What the task asks ▸ The records below should be written out again, exactly.
╭─ Records for this exercise
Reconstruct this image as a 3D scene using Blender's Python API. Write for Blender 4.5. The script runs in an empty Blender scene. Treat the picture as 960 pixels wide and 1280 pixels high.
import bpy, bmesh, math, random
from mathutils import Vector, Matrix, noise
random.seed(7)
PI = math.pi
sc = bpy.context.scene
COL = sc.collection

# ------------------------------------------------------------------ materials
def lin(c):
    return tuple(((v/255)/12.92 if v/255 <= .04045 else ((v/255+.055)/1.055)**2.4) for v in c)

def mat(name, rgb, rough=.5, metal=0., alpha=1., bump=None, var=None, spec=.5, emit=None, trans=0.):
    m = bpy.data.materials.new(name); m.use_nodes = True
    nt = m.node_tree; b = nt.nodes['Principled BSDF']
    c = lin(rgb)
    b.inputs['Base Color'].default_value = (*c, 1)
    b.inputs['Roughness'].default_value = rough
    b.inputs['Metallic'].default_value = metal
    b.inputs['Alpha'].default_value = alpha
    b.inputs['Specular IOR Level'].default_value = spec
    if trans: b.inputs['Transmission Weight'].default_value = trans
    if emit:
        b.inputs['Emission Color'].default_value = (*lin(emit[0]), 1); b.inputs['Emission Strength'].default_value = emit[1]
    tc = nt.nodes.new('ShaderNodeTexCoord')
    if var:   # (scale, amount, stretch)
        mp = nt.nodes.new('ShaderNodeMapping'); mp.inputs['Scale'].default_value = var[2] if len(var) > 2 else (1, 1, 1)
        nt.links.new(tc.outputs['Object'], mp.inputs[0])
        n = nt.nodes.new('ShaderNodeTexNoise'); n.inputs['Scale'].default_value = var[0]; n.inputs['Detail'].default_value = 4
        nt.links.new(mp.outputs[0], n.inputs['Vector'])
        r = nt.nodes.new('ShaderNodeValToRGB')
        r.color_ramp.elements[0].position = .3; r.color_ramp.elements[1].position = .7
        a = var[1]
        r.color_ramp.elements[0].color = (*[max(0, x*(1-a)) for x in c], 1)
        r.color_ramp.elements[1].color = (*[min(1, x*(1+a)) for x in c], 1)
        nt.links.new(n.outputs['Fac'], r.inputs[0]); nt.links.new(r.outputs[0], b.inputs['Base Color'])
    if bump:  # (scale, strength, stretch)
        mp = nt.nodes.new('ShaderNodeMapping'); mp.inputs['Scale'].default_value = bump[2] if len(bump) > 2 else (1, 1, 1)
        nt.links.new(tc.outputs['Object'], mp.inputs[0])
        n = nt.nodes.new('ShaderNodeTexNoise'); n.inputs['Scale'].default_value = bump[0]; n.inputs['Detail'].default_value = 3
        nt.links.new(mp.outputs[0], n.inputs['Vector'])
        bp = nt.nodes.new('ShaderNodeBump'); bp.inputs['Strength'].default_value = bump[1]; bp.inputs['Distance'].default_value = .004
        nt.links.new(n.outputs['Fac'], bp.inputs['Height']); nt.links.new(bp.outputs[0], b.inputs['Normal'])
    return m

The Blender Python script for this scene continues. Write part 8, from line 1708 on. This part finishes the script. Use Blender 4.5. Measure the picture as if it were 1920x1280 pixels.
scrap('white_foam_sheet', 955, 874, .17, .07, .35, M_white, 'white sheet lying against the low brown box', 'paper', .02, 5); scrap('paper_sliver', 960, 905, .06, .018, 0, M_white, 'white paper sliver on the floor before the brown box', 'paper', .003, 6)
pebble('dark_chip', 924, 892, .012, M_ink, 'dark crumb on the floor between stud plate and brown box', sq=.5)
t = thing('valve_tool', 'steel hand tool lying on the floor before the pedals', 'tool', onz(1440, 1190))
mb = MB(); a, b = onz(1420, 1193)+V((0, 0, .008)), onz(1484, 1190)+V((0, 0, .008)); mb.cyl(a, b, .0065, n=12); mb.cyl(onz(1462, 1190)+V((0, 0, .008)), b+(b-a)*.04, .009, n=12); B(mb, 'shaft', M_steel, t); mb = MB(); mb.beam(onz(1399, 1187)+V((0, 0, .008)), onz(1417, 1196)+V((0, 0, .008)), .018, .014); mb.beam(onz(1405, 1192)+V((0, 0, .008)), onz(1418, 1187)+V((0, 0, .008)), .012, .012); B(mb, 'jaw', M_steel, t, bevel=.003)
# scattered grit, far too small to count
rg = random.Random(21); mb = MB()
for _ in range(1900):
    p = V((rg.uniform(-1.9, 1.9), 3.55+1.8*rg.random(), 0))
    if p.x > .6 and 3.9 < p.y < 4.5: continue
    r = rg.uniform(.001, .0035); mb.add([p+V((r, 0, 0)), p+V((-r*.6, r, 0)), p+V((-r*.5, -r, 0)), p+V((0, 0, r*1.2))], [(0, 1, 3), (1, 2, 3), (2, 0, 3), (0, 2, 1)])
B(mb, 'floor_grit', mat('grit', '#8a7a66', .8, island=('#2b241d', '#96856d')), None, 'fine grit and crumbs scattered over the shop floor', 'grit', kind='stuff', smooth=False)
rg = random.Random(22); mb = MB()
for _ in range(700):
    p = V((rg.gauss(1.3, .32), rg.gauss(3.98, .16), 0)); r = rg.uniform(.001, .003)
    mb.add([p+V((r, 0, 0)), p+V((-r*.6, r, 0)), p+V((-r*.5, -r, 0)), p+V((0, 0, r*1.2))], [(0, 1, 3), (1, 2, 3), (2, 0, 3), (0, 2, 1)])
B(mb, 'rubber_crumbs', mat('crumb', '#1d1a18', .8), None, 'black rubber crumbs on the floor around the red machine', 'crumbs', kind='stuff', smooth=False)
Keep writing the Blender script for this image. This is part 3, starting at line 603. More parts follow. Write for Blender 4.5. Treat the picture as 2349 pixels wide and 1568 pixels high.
╰─
Written answer ▸
Reconstruct this image as a 3D scene using Blender's Python API. Write for Blender 4.5. The script runs in an empty Blender scene. Treat the picture as 960 pixels wide and 1280 pixels high.
import bpy, bmesh, math, random
from mathutils import Vector, Matrix, noise
random.seed(7)
PI = math.pi
sc = bpy.context.scene
COL = sc.collection

# ------------------------------------------------------------------ materials
def lin(c):
    return tuple(((v/255)/12.92 if v/255 <= .04045 else ((v/255+.055)/1.055)**2.4) for v in c)

def mat(name, rgb, rough=.5, metal=0., alpha=1., bump=None, var=None, spec=.5, emit=None, trans=0.):
    m = bpy.data.materials.new(name); m.use_nodes = True
    nt = m.node_tree; b = nt.nodes['Principled BSDF']
    c = lin(rgb)
    b.inputs['Base Color'].default_value = (*c, 1)
    b.inputs['Roughness'].default_value = rough
    b.inputs['Metallic'].default_value = metal
    b.inputs['Alpha'].default_value = alpha
    b.inputs['Specular IOR Level'].default_value = spec
    if trans: b.inputs['Transmission Weight'].default_value = trans
    if emit:
        b.inputs['Emission Color'].default_value = (*lin(emit[0]), 1); b.inputs['Emission Strength'].default_value = emit[1]
    tc = nt.nodes.new('ShaderNodeTexCoord')
    if var:   # (scale, amount, stretch)
        mp = nt.nodes.new('ShaderNodeMapping'); mp.inputs['Scale'].default_value = var[2] if len(var) > 2 else (1, 1, 1)
        nt.links.new(tc.outputs['Object'], mp.inputs[0])
        n = nt.nodes.new('ShaderNodeTexNoise'); n.inputs['Scale'].default_value = var[0]; n.inputs['Detail'].default_value = 4
        nt.links.new(mp.outputs[0], n.inputs['Vector'])
        r = nt.nodes.new('ShaderNodeValToRGB')
        r.color_ramp.elements[0].position = .3; r.color_ramp.elements[1].position = .7
        a = var[1]
        r.color_ramp.elements[0].color = (*[max(0, x*(1-a)) for x in c], 1)
        r.color_ramp.elements[1].color = (*[min(1, x*(1+a)) for x in c], 1)
        nt.links.new(n.outputs['Fac'], r.inputs[0]); nt.links.new(r.outputs[0], b.inputs['Base Color'])
    if bump:  # (scale, strength, stretch)
        mp = nt.nodes.new('ShaderNodeMapping'); mp.inputs['Scale'].default_value = bump[2] if len(bump) > 2 else (1, 1, 1)
        nt.links.new(tc.outputs['Object'], mp.inputs[0])
        n = nt.nodes.new('ShaderNodeTexNoise'); n.inputs['Scale'].default_value = bump[0]; n.inputs['Detail'].default_value = 3
        nt.links.new(mp.outputs[0], n.inputs['Vector'])
        bp = nt.nodes.new('ShaderNodeBump'); bp.inputs['Strength'].default_value = bump[1]; bp.inputs['Distance'].default_value = .004
        nt.links.new(n.outputs['Fac'], bp.inputs['Height']); nt.links.new(bp.outputs[0], b.inputs['Normal'])
    return m

The Blender Python script for this scene continues. Write part 8, from line 1708 on. This part finishes the script. Use Blender 4.5. Measure the picture as if it were 1920x1280 pixels.
scrap('white_foam_sheet', 955, 874, .17, .07, .35, M_white, 'white sheet lying against the low brown box', 'paper', .02, 5); scrap('paper_sliver', 960, 905, .06, .018, 0, M_white, 'white paper sliver on the floor before the brown box', 'paper', .003, 6)
pebble('dark_chip', 924, 892, .012, M_ink, 'dark crumb on the floor between stud plate and brown box', sq=.5)
t = thing('valve_tool', 'steel hand tool lying on the floor before the pedals', 'tool', onz(1440, 1190))
mb = MB(); a, b = onz(1420, 1193)+V((0, 0, .008)), onz(1484, 1190)+V((0, 0, .008)); mb.cyl(a, b, .0065, n=12); mb.cyl(onz(1462, 1190)+V((0, 0, .008)), b+(b-a)*.04, .009, n=12); B(mb, 'shaft', M_steel, t); mb = MB(); mb.beam(onz(1399, 1187)+V((0, 0, .008)), onz(1417, 1196)+V((0, 0, .008)), .018, .014); mb.beam(onz(1405, 1192)+V((0, 0, .008)), onz(1418, 1187)+V((0, 0, .008)), .012, .012); B(mb, 'jaw', M_steel, t, bevel=.003)
# scattered grit, far too small to count
rg = random.Random(21); mb = MB()
for _ in range(1900):
    p = V((rg.uniform(-1.9, 1.9), 3.55+1.8*rg.random(), 0))
    if p.x > .6 and 3.9 < p.y < 4.5: continue
    r = rg.uniform(.001, .0035); mb.add([p+V((r, 0, 0)), p+V((-r*.6, r, 0)), p+V((-r*.5, -r, 0)), p+V((0, 0, r*1.2))], [(0, 1, 3), (1, 2, 3), (2, 0, 3), (0, 2, 1)])
B(mb, 'floor_grit', mat('grit', '#8a7a66', .8, island=('#2b241d', '#96856d')), None, 'fine grit and crumbs scattered over the shop floor', 'grit', kind='stuff', smooth=False)
rg = random.Random(22); mb = MB()
for _ in range(700):
    p = V((rg.gauss(1.3, .32), rg.gauss(3.98, .16), 0)); r = rg.uniform(.001, .003)
    mb.add([p+V((r, 0, 0)), p+V((-r*.6, r, 0)), p+V((-r*.5, -r, 0)), p+V((0, 0, r*1.2))], [(0, 1, 3), (1, 2, 3), (2, 0, 3), (0, 2, 1)])
B(mb, 'rubber_crumbs', mat('crumb', '#1d1a18', .8), None, 'black rubber crumbs on the floor around the red machine', 'crumbs', kind='stuff', smooth=False)
Keep writing the Blender script for this image. This is part 3, starting at line 603. More parts follow. Write for Blender 4.5. Treat the picture as 2349 pixels wide and 1568 pixels high.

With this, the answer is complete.